>> start SOURCE DATA
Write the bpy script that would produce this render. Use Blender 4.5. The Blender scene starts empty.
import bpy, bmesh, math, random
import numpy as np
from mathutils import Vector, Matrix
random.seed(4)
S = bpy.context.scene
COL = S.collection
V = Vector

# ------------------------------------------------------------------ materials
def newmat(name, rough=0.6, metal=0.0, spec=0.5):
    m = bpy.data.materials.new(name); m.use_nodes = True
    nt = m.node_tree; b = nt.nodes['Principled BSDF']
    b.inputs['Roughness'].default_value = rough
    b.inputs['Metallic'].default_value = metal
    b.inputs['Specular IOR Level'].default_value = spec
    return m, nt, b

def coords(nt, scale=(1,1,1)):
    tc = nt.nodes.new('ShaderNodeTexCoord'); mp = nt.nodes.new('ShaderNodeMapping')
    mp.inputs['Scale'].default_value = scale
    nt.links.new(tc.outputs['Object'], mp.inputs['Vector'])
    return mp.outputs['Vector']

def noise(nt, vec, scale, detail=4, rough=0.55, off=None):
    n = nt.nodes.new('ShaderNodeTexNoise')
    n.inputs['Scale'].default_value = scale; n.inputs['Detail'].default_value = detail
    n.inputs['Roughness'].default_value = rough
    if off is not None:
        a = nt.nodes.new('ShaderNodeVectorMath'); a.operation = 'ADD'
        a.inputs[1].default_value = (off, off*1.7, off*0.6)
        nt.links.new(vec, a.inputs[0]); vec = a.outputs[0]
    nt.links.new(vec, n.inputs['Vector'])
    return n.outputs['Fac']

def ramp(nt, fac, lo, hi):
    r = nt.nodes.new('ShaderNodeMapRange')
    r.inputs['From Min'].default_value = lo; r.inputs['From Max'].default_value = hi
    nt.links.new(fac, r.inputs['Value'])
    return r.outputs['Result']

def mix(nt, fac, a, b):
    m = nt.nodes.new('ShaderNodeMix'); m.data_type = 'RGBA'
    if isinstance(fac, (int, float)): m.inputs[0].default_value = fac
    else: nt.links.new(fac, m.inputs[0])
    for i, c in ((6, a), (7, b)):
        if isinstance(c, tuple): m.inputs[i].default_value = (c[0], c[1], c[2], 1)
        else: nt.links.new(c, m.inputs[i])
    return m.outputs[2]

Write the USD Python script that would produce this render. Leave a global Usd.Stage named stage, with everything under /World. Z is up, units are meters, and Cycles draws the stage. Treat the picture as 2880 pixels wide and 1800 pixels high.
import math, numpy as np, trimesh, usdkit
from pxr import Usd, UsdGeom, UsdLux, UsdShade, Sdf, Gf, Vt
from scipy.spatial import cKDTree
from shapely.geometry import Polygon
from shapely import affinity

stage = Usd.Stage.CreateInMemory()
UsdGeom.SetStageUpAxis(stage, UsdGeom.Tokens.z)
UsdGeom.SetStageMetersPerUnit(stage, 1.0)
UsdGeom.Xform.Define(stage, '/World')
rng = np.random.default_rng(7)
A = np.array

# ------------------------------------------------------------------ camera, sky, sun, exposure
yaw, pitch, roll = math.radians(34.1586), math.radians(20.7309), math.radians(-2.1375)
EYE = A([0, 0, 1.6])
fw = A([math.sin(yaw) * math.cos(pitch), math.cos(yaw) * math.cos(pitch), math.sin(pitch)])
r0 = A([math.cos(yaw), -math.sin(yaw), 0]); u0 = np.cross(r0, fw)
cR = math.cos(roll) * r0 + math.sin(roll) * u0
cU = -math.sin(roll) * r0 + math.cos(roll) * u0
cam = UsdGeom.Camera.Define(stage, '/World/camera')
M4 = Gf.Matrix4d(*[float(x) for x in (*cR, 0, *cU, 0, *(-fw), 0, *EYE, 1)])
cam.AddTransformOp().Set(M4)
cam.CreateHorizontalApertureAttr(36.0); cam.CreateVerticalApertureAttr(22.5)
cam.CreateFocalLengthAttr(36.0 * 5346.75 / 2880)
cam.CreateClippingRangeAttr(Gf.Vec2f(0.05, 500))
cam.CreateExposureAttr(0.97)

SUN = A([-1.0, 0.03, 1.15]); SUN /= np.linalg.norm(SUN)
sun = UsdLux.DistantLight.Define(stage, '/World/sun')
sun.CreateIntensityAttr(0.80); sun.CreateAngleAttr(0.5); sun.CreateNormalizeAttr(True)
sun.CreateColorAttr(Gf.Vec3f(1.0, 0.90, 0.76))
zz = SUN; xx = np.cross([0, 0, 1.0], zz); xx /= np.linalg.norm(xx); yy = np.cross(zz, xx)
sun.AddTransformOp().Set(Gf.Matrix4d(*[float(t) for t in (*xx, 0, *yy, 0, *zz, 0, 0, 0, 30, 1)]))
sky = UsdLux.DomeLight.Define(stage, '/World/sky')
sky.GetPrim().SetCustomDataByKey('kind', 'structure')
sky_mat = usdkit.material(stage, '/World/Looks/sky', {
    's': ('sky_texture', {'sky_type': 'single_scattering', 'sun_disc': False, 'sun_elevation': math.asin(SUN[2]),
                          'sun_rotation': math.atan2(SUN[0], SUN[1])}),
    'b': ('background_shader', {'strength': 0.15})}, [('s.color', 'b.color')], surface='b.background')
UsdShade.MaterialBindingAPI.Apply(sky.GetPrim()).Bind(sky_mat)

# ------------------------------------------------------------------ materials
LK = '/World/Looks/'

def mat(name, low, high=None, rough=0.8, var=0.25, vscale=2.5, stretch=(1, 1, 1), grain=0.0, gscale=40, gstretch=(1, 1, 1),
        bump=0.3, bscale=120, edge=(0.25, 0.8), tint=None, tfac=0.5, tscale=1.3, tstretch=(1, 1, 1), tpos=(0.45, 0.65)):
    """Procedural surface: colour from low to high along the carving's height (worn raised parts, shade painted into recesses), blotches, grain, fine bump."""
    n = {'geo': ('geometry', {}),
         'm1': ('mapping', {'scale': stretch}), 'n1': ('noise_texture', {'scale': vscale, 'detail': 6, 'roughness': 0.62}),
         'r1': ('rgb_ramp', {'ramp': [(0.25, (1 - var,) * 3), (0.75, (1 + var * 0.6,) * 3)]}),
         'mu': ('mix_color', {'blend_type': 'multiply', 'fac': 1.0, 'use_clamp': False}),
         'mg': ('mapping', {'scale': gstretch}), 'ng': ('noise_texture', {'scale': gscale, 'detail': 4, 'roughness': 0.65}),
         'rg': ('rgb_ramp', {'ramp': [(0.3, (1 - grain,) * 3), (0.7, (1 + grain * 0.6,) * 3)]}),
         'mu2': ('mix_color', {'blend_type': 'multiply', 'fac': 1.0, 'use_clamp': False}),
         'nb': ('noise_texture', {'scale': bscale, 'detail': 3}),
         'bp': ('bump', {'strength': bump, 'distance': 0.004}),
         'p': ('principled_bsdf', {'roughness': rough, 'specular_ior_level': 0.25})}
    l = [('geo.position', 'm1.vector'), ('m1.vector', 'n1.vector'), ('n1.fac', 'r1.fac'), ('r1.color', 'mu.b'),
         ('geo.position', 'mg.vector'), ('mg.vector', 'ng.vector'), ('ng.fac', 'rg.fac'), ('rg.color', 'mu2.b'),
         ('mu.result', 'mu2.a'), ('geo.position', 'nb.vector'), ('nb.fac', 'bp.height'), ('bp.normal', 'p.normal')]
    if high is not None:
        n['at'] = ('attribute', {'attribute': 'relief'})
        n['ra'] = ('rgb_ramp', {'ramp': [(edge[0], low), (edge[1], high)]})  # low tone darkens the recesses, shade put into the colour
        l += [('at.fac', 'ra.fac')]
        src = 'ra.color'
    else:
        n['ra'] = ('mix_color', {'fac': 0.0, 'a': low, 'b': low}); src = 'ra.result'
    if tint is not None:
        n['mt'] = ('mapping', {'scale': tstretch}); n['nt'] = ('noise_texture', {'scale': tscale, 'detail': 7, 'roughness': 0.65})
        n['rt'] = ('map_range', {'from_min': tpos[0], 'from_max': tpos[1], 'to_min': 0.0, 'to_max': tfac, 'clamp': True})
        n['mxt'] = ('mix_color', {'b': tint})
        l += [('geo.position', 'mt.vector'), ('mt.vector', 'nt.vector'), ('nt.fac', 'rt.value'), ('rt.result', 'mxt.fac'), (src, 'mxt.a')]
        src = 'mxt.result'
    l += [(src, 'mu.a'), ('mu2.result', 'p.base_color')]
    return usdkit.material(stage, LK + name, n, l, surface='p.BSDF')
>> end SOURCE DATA
> [TO BE DONE] Above are the lines; repeat exactly the ones from the line containing "Write the USD" down to the line containing "A = np.array", both inclusive.

> [FINISHED ANSWER]
Write the USD Python script that would produce this render. Leave a global Usd.Stage named stage, with everything under /World. Z is up, units are meters, and Cycles draws the stage. Treat the picture as 2880 pixels wide and 1800 pixels high.
import math, numpy as np, trimesh, usdkit
from pxr import Usd, UsdGeom, UsdLux, UsdShade, Sdf, Gf, Vt
from scipy.spatial import cKDTree
from shapely.geometry import Polygon
from shapely import affinity

stage = Usd.Stage.CreateInMemory()
UsdGeom.SetStageUpAxis(stage, UsdGeom.Tokens.z)
UsdGeom.SetStageMetersPerUnit(stage, 1.0)
UsdGeom.Xform.Define(stage, '/World')
rng = np.random.default_rng(7)
A = np.array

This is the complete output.